I made microwavable sacks -- the kind that you can buy in the mall for $20. You microwave it for a couple of minutes and the herby smell coupled with the moist heat from the grains is supposed to relax sore muscles, etc. Mine were made by filling flannel tubes I made with rice and some good smelling sachet stuff. And I used different material for different people -- a manly-man hunting-fishing pattern for the men, cutesy snowflakes for the women, and then some generic lavender and blue ones for .... well, there's not another gender, but just to use generically as gifts as needed.

The women were all thrilled with their gift. The upper boss was perplexed when I gave it to him, but probalby because he's not used to us underlings giving him gifts, and he was busy plus on the phone. I'm sure it was just a perplexing moment for me to be giving it to him.

My immediate supervisor, who is just weird towards me anyway, was especially weird about this. He's just on the upswing of a bad cold, so when I gave him his manly-man rice sock and told him what it was and how to use it, I suggested that he could start using it now for his cold. He said it would make his wife happy and he was just going to regift it to her and put it in her stocking.

He's so subtle, this guy. I offered to give him a blue one instead which offer he immediately accepted. Well, I reasoned, at least he's honest about what he's going to do with it.

When I got back from lunch, there was a card and package on my desk from him. This is a vast improvement over last year when I got nothing from him, and the year before he gave me somthing anonymously, so I could never really properly thank him for it.

This year, I was pleased to receive a $10 Coldstone gift certificate. That was in the card. Intrigued that there could be even more than that, I opened the package with some trepidation. It was a box of hazlenut biscotti.

I don't drink coffee, which he knows. I don't like biscotti, and I don't like hazlenut flavoring.

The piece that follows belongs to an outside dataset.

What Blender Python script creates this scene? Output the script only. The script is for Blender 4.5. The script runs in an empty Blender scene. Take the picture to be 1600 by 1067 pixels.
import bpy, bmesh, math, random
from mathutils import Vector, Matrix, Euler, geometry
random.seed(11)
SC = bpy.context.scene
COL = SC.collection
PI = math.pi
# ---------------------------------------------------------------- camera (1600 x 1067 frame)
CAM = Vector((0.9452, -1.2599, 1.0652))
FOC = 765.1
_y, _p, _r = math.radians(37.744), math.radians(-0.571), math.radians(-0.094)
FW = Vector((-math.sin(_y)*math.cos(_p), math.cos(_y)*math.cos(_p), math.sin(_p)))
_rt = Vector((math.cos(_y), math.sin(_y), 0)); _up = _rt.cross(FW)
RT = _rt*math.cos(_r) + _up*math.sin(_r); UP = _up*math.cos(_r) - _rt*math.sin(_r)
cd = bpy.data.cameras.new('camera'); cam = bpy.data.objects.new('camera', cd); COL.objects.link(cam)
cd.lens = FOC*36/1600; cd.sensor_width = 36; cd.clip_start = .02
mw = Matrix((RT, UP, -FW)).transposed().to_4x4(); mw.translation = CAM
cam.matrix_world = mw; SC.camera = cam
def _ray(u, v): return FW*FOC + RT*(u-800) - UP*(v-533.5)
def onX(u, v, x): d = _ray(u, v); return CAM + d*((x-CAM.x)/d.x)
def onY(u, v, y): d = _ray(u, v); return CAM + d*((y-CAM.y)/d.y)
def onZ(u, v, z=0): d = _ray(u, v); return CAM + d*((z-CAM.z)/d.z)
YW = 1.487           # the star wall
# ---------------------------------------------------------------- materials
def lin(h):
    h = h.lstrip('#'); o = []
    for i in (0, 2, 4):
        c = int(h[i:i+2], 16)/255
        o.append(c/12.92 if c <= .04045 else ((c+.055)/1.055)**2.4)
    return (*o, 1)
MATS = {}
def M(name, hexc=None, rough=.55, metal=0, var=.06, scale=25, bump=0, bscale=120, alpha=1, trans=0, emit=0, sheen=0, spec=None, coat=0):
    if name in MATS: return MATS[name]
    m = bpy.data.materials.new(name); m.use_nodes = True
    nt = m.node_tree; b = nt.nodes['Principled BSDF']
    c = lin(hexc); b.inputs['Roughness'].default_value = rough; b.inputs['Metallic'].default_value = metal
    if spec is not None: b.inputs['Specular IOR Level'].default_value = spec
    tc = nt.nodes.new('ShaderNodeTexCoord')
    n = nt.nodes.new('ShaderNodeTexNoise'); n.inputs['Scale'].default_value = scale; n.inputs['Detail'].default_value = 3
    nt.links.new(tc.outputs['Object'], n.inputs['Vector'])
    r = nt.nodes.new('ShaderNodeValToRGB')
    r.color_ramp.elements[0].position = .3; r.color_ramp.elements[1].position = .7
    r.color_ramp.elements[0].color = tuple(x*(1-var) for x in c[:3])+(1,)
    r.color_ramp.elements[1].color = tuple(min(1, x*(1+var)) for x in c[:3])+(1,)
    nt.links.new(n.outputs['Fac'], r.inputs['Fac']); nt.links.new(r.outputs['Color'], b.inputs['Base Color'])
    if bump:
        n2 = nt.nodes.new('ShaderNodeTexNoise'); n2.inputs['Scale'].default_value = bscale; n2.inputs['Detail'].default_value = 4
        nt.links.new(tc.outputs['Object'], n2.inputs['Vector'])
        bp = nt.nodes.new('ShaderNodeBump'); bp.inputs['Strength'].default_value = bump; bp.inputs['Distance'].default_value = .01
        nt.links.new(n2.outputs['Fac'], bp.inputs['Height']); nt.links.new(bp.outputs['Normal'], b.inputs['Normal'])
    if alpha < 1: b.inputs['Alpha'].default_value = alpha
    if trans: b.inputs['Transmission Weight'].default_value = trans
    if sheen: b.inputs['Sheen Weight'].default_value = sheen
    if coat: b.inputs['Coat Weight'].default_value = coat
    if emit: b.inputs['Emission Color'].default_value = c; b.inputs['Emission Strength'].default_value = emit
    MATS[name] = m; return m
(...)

My new mission is to now find someone to whom I can regift his gift. Then we'll be even. And isn't that what the holidays are all about? We give so that we can receive so that we can regift.

Thursday, December 1, 2005

More and More Questions

I frequently don't understand people. Oh sure, sometimes I try to humor myself by telling me it's them, not me. That surely they're the less intelligent creatures because I see things in a clear, logical manner and others don't, or take their time getting there, or are just stupid (apparently) and don't get it. But lately I have been feeling more and more like a hand-drawn cartoon with a thought bubble coming out of my head: "I just .... don't get it," because almost every day I interact with someone and am left scratching my head in confusion.

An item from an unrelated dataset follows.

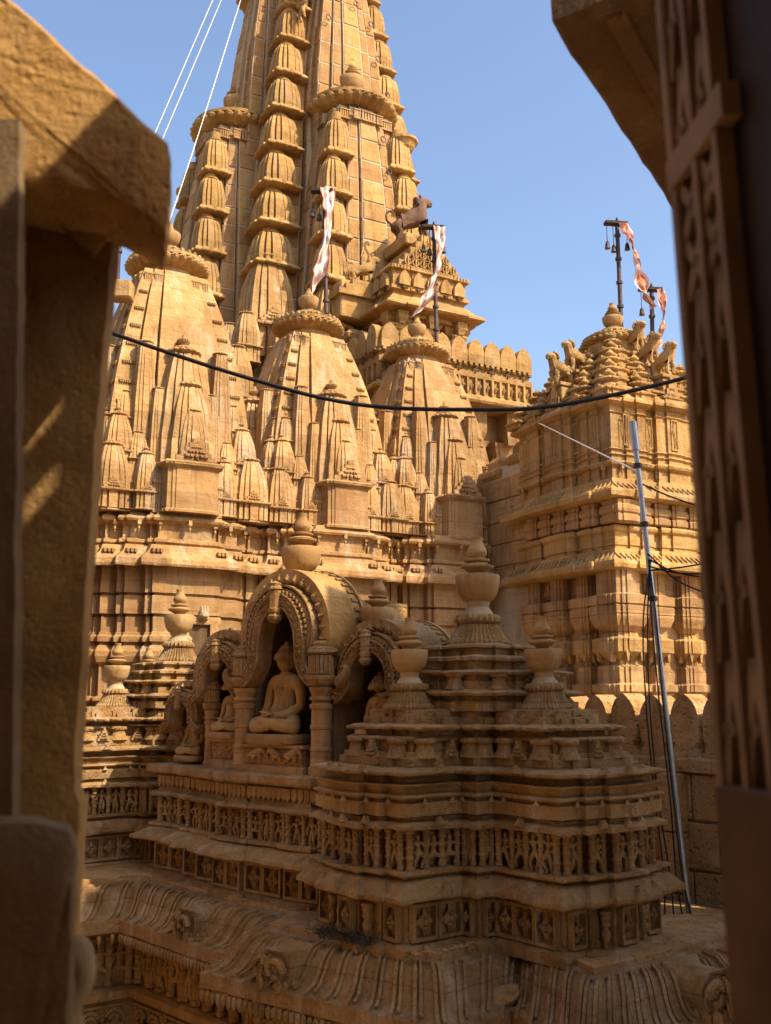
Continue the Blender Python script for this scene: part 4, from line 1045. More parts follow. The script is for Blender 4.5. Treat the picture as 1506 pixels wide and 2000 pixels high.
# ------------------------------------------------------------------ lions
def lion(kind=0):
    V = [(0, 0, .46, .155, .15), (.22, 0, .47, .14, .135), (-.24, 0, .52, .18, .17), (-.34, 0, .70, .18, .165), (-.40, 0, .88, .165, .16), (-.53, 0, .85, .105, .11), (-.60, 0, .81, .075, .075)]
    E = [(0, 1), (0, 2), (2, 3), (3, 4), (4, 5), (5, 6)]
    for sy in (-1, 1):
        n = len(V)
        V += [(-.30, sy * .12, .40, .085), (-.30 - .03 * kind, sy * .12, .18, .068), (-.32, sy * .12, .04, .066), (-.38, sy * .10, .035, .05)]
        E += [(2, n), (n, n + 1), (n + 1, n + 2), (n + 2, n + 3)]
        n = len(V)
        V += [(.27, sy * .10, .36, .10), (.20, sy * .11, .22, .06), (.30, sy * .11, .12, .045), (.27, sy * .11, .035, .05), (.19, sy * .11, .03, .045)]
        E += [(1, n), (n, n + 1), (n + 1, n + 2), (n + 2, n + 3), (n + 3, n + 4)]
    n = len(V)
    V += [(.36, 0, .46, .035), (.44, 0, .56, .03), (.42, 0, .72, .028), (.32, 0, .78, .03), (.27, 0, .72, .035)]
    E += [(1, n), (n, n + 1), (n + 1, n + 2), (n + 2, n + 3), (n + 3, n + 4)]
    b = skin(V, E, 1)
    for sy in (-1, 1):
        b.lathe([(0, -.02), (.035, 0), (.03, .05), (0, .07)], 7, (-.37, sy * .085, .955))
        b.lathe([(0, -.02), (.02, 0), (0, .02)], 6, (-.50, sy * .065, .89))
    for i in range(9):
        a = math.pi * (i / 8 - .5) ; b.lathe([(0, -.05), (.045, 0), (.04, .05), (0, .08)], 6, (-.27, .16 * math.sin(a), .78 + .15 * math.cos(a)))
    b.box(-.60, -.50, -.05, .05, .755, .775); b.box(-.62, -.56, -.035, .035, .80, .84, .01)
    return b
LION = lion().wear(.010, 6).mesh('lion_statue', GOLD, True)
LION_R = LION.copy(); LION_R.materials.clear(); LION_R.materials.append(stone('red_weathered_stone', (.22, .125, .075), (.16, .085, .052), (.27, .165, .105), bump=.6, grain=40, dust=.12, bdist=.01))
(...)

The other day I went to go see Rent with some friends. Even though I never had the desire to see it in the theater, there were three main reasons I was interested in seeing it as a movie. 1.) The PG-13 rating led me to believe that it would be a little tamer than the stage version. 2.) I believe it's important to suport this genre of film so that more musicals will get made into film versions. 3.) I like the story of La Boheme, on which Rent is based.

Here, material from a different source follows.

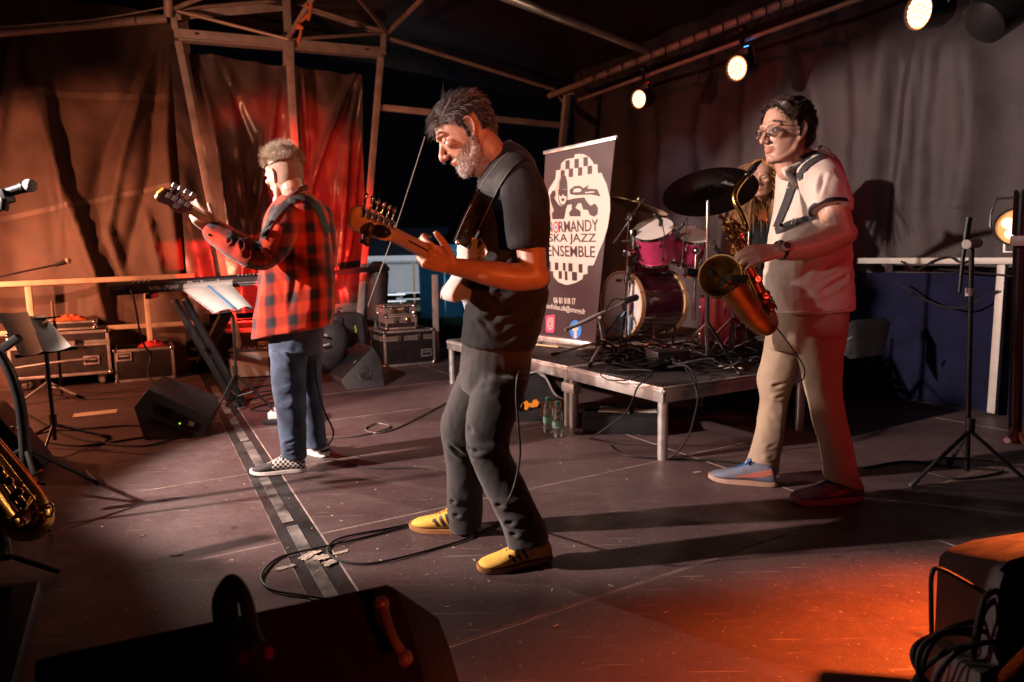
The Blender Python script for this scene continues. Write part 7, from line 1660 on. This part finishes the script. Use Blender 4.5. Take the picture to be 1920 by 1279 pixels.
# plaid
def plaid():
    m = bpy.data.materials.new('red_black_plaid'); m.use_nodes = True; t = m.node_tree; N = t.nodes.new; L = t.links.new; bs = t.nodes['Principled BSDF']
    at = N('ShaderNodeAttribute'); at.attribute_name = 'weave'; sp_ = N('ShaderNodeSeparateXYZ'); L(at.outputs['Vector'], sp_.inputs[0]); outs = []
    for ax in (0, 1):
        mu = N('ShaderNodeMath'); mu.operation = 'MULTIPLY'; mu.inputs[1].default_value = 2 * pi / .114; L(sp_.outputs[ax], mu.inputs[0]); si = N('ShaderNodeMath'); si.operation = 'SINE'; L(mu.outputs[0], si.inputs[0])
        mr = N('ShaderNodeMapRange'); mr.interpolation_type = 'SMOOTHSTEP'; mr.inputs[1].default_value = -.45; mr.inputs[2].default_value = .75; L(si.outputs[0], mr.inputs[0]); outs.append(mr.outputs[0])
    def mix(f, a, c, mode='MIX'):
        x = N('ShaderNodeMix'); x.data_type = 'RGBA'; x.blend_type = mode; L(f, x.inputs[0])
        for i, q_ in ((6, a), (7, c)):
            if isinstance(q_, tuple): x.inputs[i].default_value = (*q_, 1)
            else: L(q_, x.inputs[i])
        return x.outputs[2]
    c = mix(outs[0], (.58, .042, .012), (.17, .014, .010)); pr = N('ShaderNodeMath'); pr.operation = 'MULTIPLY'; L(outs[0], pr.inputs[0]); L(outs[1], pr.inputs[1])
    h = N('ShaderNodeMath'); h.operation = 'MULTIPLY'; h.inputs[1].default_value = .55; L(outs[1], h.inputs[0])
    c = mix(h.outputs[0], c, (.15, .014, .011)); c = mix(pr.outputs[0], c, (.018, .015, .020)); L(c, bs.inputs['Base Color']); bs.inputs['Roughness'].default_value = .9; bs.inputs['Specular IOR Level'].default_value = .15; bs.inputs['Sheen Weight'].default_value = .3
    tc = N('ShaderNodeTexCoord'); nz = N('ShaderNodeTexNoise'); nz.inputs['Scale'].default_value = 500; L(tc.outputs['Object'], nz.inputs['Vector']); bp = N('ShaderNodeBump'); bp.inputs['Strength'].default_value = .35; bp.inputs['Distance'].default_value = .01; L(nz.outputs['Fac'], bp.inputs['Height']); L(bp.outputs[0], bs.inputs['Normal'])
    return m
t_ = MB(); arm = PL((536, 416, 3.30), (514, 456, 3.22), (490, 478, 3.18), (448, 464, 3.14), (404, 437, 3.13))
sil(t_, [(526, 372, 571, 354, 3.42, .066), (514, 386, 588, 368, 3.42, .10), (503, 408, 606, 388, 3.42, .135), (496, 440, 615, 420, 3.42, .14), (491, 490, 620, 475, 3.42, .14), (487, 540, 624, 528, 3.42, .145), (482, 590, 625, 575, 3.42, .15), (477, 634, 621, 608, 3.42, .155)], 30, 5)
t_.limb(arm, [.078, .074, .072, .066, .056], 20, 6)
t_.limb(PL((598, 408, 3.55), (606, 455, 3.6), (604, 495, 3.62), (570, 510, 3.70)), [.075, .07, .066, .055], 18, 5)
Cb = creases(-.0065, [(P(520, 440, 3.2), P(555, 500, 3.25), .018), (P(500, 470, 3.12), P(530, 500, 3.2), .014), (P(470, 455, 3.08), P(478, 492, 3.1), .010), (P(452, 450, 3.08), P(456, 482, 3.1), .010), (P(485, 460, 3.1), P(492, 495, 3.12), .010), (P(545, 420, 3.25), P(530, 480, 3.2), .018), (P(560, 470, 3.28), P(540, 600, 3.27), .022), (P(600, 450, 3.3), P(590, 590, 3.3), .022), (P(570, 500, 3.27), P(610, 560, 3.3), .018), (P(430, 440, 3.06), P(432, 470, 3.1), .009)])
me = fuse(t_, .0078, 3); warp(me, add(wrinkle(.006, 5, 3, 44), wrinkle(.002, 14, 9, 45), Cb))
at = me.attributes.new('weave', 'FLOAT_VECTOR', 'POINT'); apts = cat(arm, 6); acc = [0]
for p, q_ in zip(apts[:-1], apts[1:]): acc.append(acc[-1] + (q_ - p).length)
tc_ = P(556, 500, 3.42)
for i, v in enumerate(me.vertices):
    best = min(range(len(apts)), key=lambda j: (v.co - apts[j]).length_squared); d = (v.co - apts[best]).length
    if d < .095 and best > 3 and v.co.x < P(515, 470, 3.2).x + .05:
        dr = (apts[min(best + 1, len(apts) - 1)] - apts[max(best - 1, 0)]).normalized(); s1 = dr.cross(V((0, 1, 0))).normalized(); s2 = dr.cross(s1); e = v.co - apts[best]
        at.data[i].vector = (math.atan2(e.dot(s2), e.dot(s1)) * .062, acc[best] + e.dot(dr), 0)
    else: e = v.co - tc_; at.data[i].vector = (math.atan2(e.x, -e.y / .75) * .20 + .012, v.co.z + .10 * e.x * 0 - e.x * .12, 0)
shirt = obj('plaid_shirt', me, plaid(), ba, ang=180); sb_ = bvh(shirt)
obj('collar', MB().tube(PL((528, 378, 3.37), (541, 371, 3.33), (560, 357, 3.34), (573, 352, 3.40), (568, 352, 3.47), (545, 362, 3.5), (528, 374, 3.46)), .014, 10, 4, closed=True), mat('plaid_collar', (.10, .012, .012), .9, 0, .5, 12, .3, 300), ba, ang=180)
obj('cuff_button', MB().ell(onto(sb_, 392, 440, 3.1, .002), .006), m_black, ba)
sl = MB(); pxband(sl, sb_, [(490, 440), (503, 412), (522, 386), (545, 371), (570, 366), (590, 378), (606, 402), (618, 432)], [(498, 452), (513, 420), (531, 396), (550, 381), (572, 378), (585, 391), (598, 414), (610, 445)], [3.28, 3.27, 3.28, 3.3, 3.3, 3.3, 3.3, 3.32], .004, .007, 5, 3)
o = one('bass_strap', sl, m_web, 'black woven strap over the shoulders of the plaid shirt', 'strap', ang=60); obj('strap_slider', MB().box(onto(bvh(o), 548, 377, 3.3, .002), (.04, .008, .03), M.Rotation(.3, 3, 'Y')), m_black, o, .003)
tr = MB()
sil(tr, [(508, 596, 606, 590, 3.44, .125), (508, 630, 604, 628, 3.44, .13), (509, 665, 602, 662, 3.44, .125)], 26, 4)
sil(tr, [(509, 655, 574, 660, 3.38, .092), (511, 700, 571, 703, 3.37, .087), (517, 745, 571, 748, 3.365, .082), (524, 795, 572, 797, 3.36, .076), (528, 838, 572, 842, 3.36, .072), (527, 853, 574, 860, 3.36, .076)], 22, 5)
sil(tr, [(556, 655, 603, 655, 3.53, .092), (560, 705, 599, 703, 3.56, .085), (567, 755, 602, 755, 3.58, .08), (573, 800, 606, 798, 3.6, .075), (577, 836, 611, 838, 3.6, .075)], 22, 5)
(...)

I needn't have bothered. All three reasons were quickly counteracted by the grim reality of the film. 1.) The MPAA apparently feels it's okay for unaccompanied 13-year olds and guardian-accompanied under- 13-year olds to be exposed to movies about homosexuals, bi-sexuals, AIDS, excessive drug use and a really bad story. 2.) This wasn't a musical, no matter what anyone tells you. It was a rock opera, which is vastly different. Oh sure, there's singing and dancing, but it's not the same. There were no musical themes woven throughout acts, scenes or characters. The songs were forgettable and cheesy. They were performed well, but it still wasn't a musical. 3.) This is not the story of La Boheme. If there were an opera called La Hedonists, then this was based on that. This was the story not of starving artist trying to make their way in the world and establish names for themselves on artistic merit. It was the story of a bunch of friends who played the victim. If they had AIDS, it certainly wasn't because they chose to share heroin needles and have unsafe sex; it was because AIDS was thrust upon them because they were drug addicts and were gay. If they got evicted, it wasn't because they chose to ignore their landlord by not paying rent or getting a job so that they could pay rent; it was because their landlord was The Man and a meanie. Poor starving "artists." Oh, and none of them really were artists. Unless strip dancer at a girlie club counts as art. And unless having long-hair and toting a guitar but having no song-writing ability counts as art. Oh, and the college professor. Yes, there's art right there.

I hated it.

But this isn't about the film. It's about the situation of watching the film. Behind us was a family comprised of a stupid mother, a snoring father, and a 4-year old daughter. Yes, that's right. Four. Years old. At Rent. (Hence the "stupid mother" statement.) Besides all the other head-scratching induced questions of, "Why come to the movie if you're just going to sleep through it?" and "Why leave your cell phone on if it's just going to wake you up?" and "Why not go see a good ENT doctor to get that snore taken care of?", the daughter herself introduced the very good question in her best playground voice of, "Mommy, why are those two boys kissing each other?"

Only to be followed by more excellent question in my two-inch voice of, "'Mommy, why did you bring me to this movie?'"

Fortunately, the hilarity doesn't stop in my personal life. Work provides plenty of perplexing moments also. Today's gem is provided to you by my boss' boss who asked me to "pretty up" a flow chart and put it into Powerpoint. I did so and presented him with an electronic draft version. His response to my email: "Thanks. I'll socialize it with Joe (his boss) to get his perspective."

Huh? Does he realize this is an inanimate object? It can't really socialize. Not even a little bit. Does it have good manners? Does it require etiquette lessons? Will it be polite? I feel a bit protective of it, sending it out to the big harsh world of socialization. I hope it behaves itself.

At least it doesn't have to go see an awful movie with its parents. I'll protect it from that.